Тяжело вздохнув, критик обернулся к слугам:
– Арестуйте меня!..
Тогда же пробудился интерес и к греческому языку – языку, на котором были написаны величайшие эпические произведения человечества «Илиада» и «Одиссея» и создано столько прекрасных образцов лирической и драматической поэзии. Лингвистика и филология – две науки, призванные изучать различные языки, включились в общее движение за свободу человеческого разума. Так возродился к новой жизни античный мир, отчего и вся эпоха получила название эпохи Возрождения. Одновременно это была и эпоха возрождения человека, человеческой личности.
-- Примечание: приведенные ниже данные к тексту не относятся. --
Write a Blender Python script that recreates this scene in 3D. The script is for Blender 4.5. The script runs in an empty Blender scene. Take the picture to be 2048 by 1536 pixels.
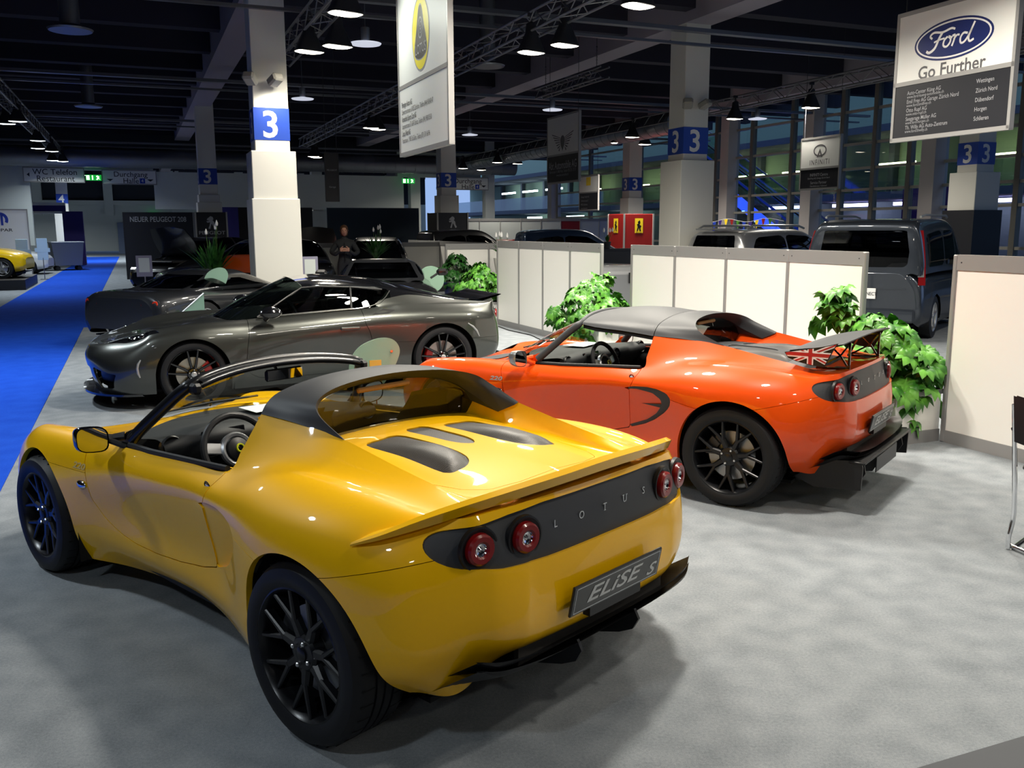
import bpy, math, random
import numpy as np
from mathutils import Vector, Matrix
S = bpy.context.scene
C = S.collection
PI = math.pi
# ---------------------------------------------------------------- camera
F_PX, PITCH, ROLL, CAM_H = 1813.97, 0.170332, -0.0039615, 1.71864
cd = bpy.data.cameras.new('camera'); co = bpy.data.objects.new('camera', cd); C.objects.link(co)
cd.sensor_width = 36.0; cd.lens = F_PX / 2048 * 36; cd.clip_start = 0.05; cd.clip_end = 300
cp, sp, cr, sr = math.cos(PITCH), math.sin(PITCH), math.cos(ROLL), math.sin(ROLL)
ex, eu, ed = Vector((1, 0, 0)), Vector((0, sp, cp)), Vector((0, cp, -sp))
R_, U_ = ex * cr + eu * sr, -ex * sr + eu * cr
co.matrix_world = Matrix(((R_.x, U_.x, -ed.x, 0), (R_.y, U_.y, -ed.y, 0), (R_.z, U_.z, -ed.z, CAM_H), (0, 0, 0, 1)))
S.camera = co
S.view_settings.view_transform = 'Standard'; S.view_settings.look = 'None'
S.view_settings.gamma = 1; S.view_settings.exposure = 0.25
try: S.view_settings.use_curve_mapping = False
except Exception: pass
S.cycles.max_bounces = 8; S.cycles.diffuse_bounces = 3; S.cycles.glossy_bounces = 4
S.cycles.transmission_bounces = 8; S.cycles.transparent_max_bounces = 12
S.cycles.sample_clamp_indirect = 6.0; S.cycles.caustics_reflective = False; S.cycles.caustics_refractive = False
# ---------------------------------------------------------------- world: dim night ambience
W = bpy.data.worlds.new('world'); S.world = W; W.use_nodes = True
bg = W.node_tree.nodes['Background']
bg.inputs[0].default_value = (0.16, 0.24, 0.42, 1); bg.inputs[1].default_value = 1.7
# ---------------------------------------------------------------- hall axes: HA along the corridor, HB across it
TH = math.radians(22.33)
HA = Vector((-math.sin(TH), math.cos(TH), 0)); HB = Vector((math.cos(TH), math.sin(TH), 0))
HYAW = math.atan2(HB.y, HB.x)          # rotating local x onto HB puts local y on HA
# ================================================================ helpers
def hexc(r, g, b):
    f = lambda c: ((c / 255) / 12.92 if c / 255 <= 0.04045 else ((c / 255 + 0.055) / 1.055) ** 2.4)
    return (f(r), f(g), f(b), 1)
MATS = {}
def mat(name, col=(0.8, 0.8, 0.8, 1), rough=0.5, metal=0.0, spec=0.5, coat=0.0, trans=0.0, emit=None, es=0.0, alpha=1.0, ior=1.45, coat_rough=0.03, sheen=0):
    if name in MATS: return MATS[name]
    m = bpy.data.materials.new(name); m.use_nodes = True
    p = m.node_tree.nodes['Principled BSDF']
    if len(col) == 3: col = (*col, 1)
    p.inputs['Base Color'].default_value = col
    p.inputs['Roughness'].default_value = rough; p.inputs['Metallic'].default_value = metal
    p.inputs['Specular IOR Level'].default_value = spec; p.inputs['Coat Weight'].default_value = coat
    p.inputs['Coat Roughness'].default_value = coat_rough; p.inputs['IOR'].default_value = ior
    p.inputs['Transmission Weight'].default_value = trans; p.inputs['Alpha'].default_value = alpha
    if emit: p.inputs['Emission Color'].default_value = (*emit[:3], 1); p.inputs['Emission Strength'].default_value = es
    MATS[name] = m; return m
def nd(m, typ, **k):
    n = m.node_tree.nodes.new(typ)
    for a, b in k.items(): setattr(n, a, b)
    return n
def lk(m, a, b): m.node_tree.links.new(a, b)
def pbsdf(m): return m.node_tree.nodes['Principled BSDF']
def noise_col(m, scale, c0, c1, lo=0.35, hi=0.65, detail=4, coord='Object', bump=0.0, bscale=None, stretch=None):
    """base colour wanders between two tones; optional bump"""
    t = nd(m, 'ShaderNodeTexCoord'); n = nd(m, 'ShaderNodeTexNoise'); r = nd(m, 'ShaderNodeValToRGB')
    src = t.outputs[coord]
    if stretch:
        mp = nd(m, 'ShaderNodeMapping'); mp.inputs['Scale'].default_value = stretch; lk(m, src, mp.inputs[0]); src = mp.outputs[0]
    n.inputs['Scale'].default_value = scale; n.inputs['Detail'].default_value = detail
    lk(m, src, n.inputs['Vector']); lk(m, n.outputs[0], r.inputs[0])
    r.color_ramp.elements[0].position = lo; r.color_ramp.elements[1].position = hi
    r.color_ramp.elements[0].color = (*c0[:3], 1); r.color_ramp.elements[1].color = (*c1[:3], 1)
    lk(m, r.outputs[0], pbsdf(m).inputs['Base Color'])
    if bump:
        b = nd(m, 'ShaderNodeBump'); b.inputs['Strength'].default_value = bump; b.inputs['Distance'].default_value = 0.01
        n2 = nd(m, 'ShaderNodeTexNoise'); n2.inputs['Scale'].default_value = bscale or scale * 4; lk(m, src, n2.inputs['Vector'])
        lk(m, n2.outputs[0], b.inputs['Height']); lk(m, b.outputs[0], pbsdf(m).inputs['Normal'])
    return m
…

Но вернёмся же последний раз во Флоренцию, в мастерскую выдающегося итальянского скульптора, ювелира, живописца и музыканта Бенвенуто Челлини. В трудное же положение он попал! Дело в том, что правитель Пётр Медичи поручил Челлини в день своего рождения сделать его статую… из снега. И неимоверными усилиями непревзойдённого мастера, несмотря на тёплый в общем-то климат, она была сделана! Но в первый же погожий денёк статуя растаяла под жаркими лучами солнца. Труд гения пропал без следа. Как жаль!
Между тем, так поступаем и мы, когда живём только для этого преходящего мира: изо дня в день, из года в год мы лепим статуи из снега, трудимся напрасно, «трудимся для огня», не привнося в нашу жизнь ничего, что повлияло бы на будущие поколения, как повлияла эпоха, вкратце упомянутая выше; эпоха, История, состоящая из человеческих судеб, их взаимодействий, конфликтов, войн, распрей и духовного в итоге возрождения, перерождения… безапелляционного, всепоглощающего, непременного.
А что же там со звоном стальных мечей, разносящимся с залитого кровью поля брани гвельфов и гибеллинов? Ещё пару веков, и они успокоятся, как успокаивается и приходит к примирительному знаменателю всё разумное в нашем мире, но… об этом ни слова!